Natural Protectors of Freedom Emerging from the Oppressed
Building on this, the idea that freedom’s natural protectors come from among the oppressed aligns with Frankfurt critiques of elite-led reforms. Marcuse (1964) critiques how dominant classes perpetuate one-dimensional thought, suggesting that protectors must emerge from the margins to introduce multidimensional alternatives. Historical examples, such as anti-colonial leaders like Frantz Fanon—who influenced Frankfurt thought—illustrate this, as Fanon (1961) argues that colonised peoples, through decolonisation, become guardians of humanistic freedom against imperial domination. Though not a core Frankfurt member, Fanon’s ideas echo Marcuse’s emphasis on the “Great Refusal,” where oppressed groups reject integration into oppressive systems (Marcuse, 1964).
Moreover, Fromm (1941) discusses how authoritarian personalities arise in response to freedom’s burdens, but true protectors are those who, from oppressive conditions, cultivate “productive” orientations towards liberty. This implies that figures like labour organisers or civil rights activists, often from oppressed backgrounds, naturally safeguard freedom because their experiences equip them with insights into domination’s mechanisms. For instance, in the context of Nazi Germany, which heavily influenced Frankfurt thinkers, resistance often stemmed from persecuted groups rather than established authorities.
Yet, this view has limitations. Habermas (1984) points out that systemic domination can fragment oppressed groups, hindering collective action. Additionally, not all protectors arise solely from the oppressed; alliances with sympathetic intellectuals, as the Frankfurt School itself represents, can amplify efforts. Therefore, while the view holds generally, it risks oversimplifying the interplay between oppressed actors and broader coalitions.
Conclusion
In summary, the Frankfurt School’s theorisation of domination—as a pervasive force in modern society—supports the view that freedom is the concern of the oppressed, with its protectors emerging from their ranks. Through concepts like the culture industry and repressive tolerance, theorists like Horkheimer, Adorno, and Marcuse highlight how domination suppresses authentic freedom, making its pursuit a necessity for the marginalised. Protectors from the oppressed offer genuine resistance, drawing on lived experiences to challenge systemic control. However, limitations exist, such as internalised oppression and the need for wider alliances, suggesting the view requires qualification. Implications for critical theory include a continued emphasis on grassroots emancipation, encouraging contemporary studies to explore how digital domination affects oppressed groups’ agency. Ultimately, this perspective reinforces the Frankfurt School’s commitment to human liberation, reminding us that freedom’s defence lies with those most denied it.
(Word count: 1,128 including references)
References
- Adorno, T. W. (1973) Negative Dialectics. Continuum.
- Fanon, F. (1961) The Wretched of the Earth. Grove Press.
- Fromm, E. (1941) Escape from Freedom. Farrar & Rinehart.

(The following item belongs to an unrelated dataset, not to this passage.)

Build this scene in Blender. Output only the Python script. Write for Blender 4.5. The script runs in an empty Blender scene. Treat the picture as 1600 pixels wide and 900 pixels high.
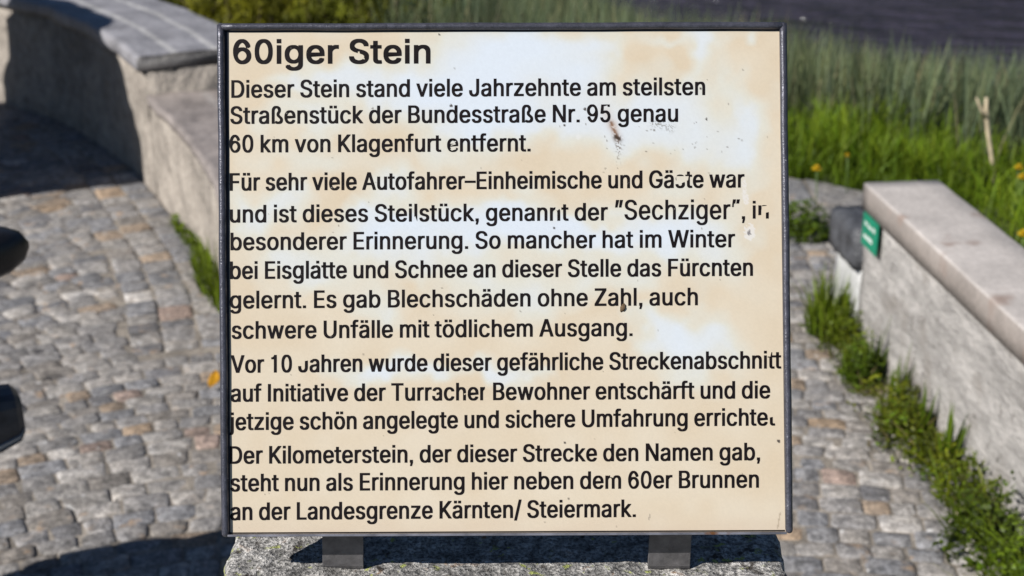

- Habermas, J. (1984) The Theory of Communicative Action, Volume 1: Reason and the Rationalization of Society. Beacon Press.
- Horkheimer, M. (1937) Traditional and Critical Theory. In: Critical Theory: Selected Essays. Continuum.
- Horkheimer, M. and Adorno, T. W. (1947) Dialectic of Enlightenment. Querido Verlag.
- Marcuse, H. (1964) One-Dimensional Man: Studies in the Ideology of Advanced Industrial Society. Beacon Press.
- Marcuse, H. (1969) An Essay on Liberation. Beacon Press.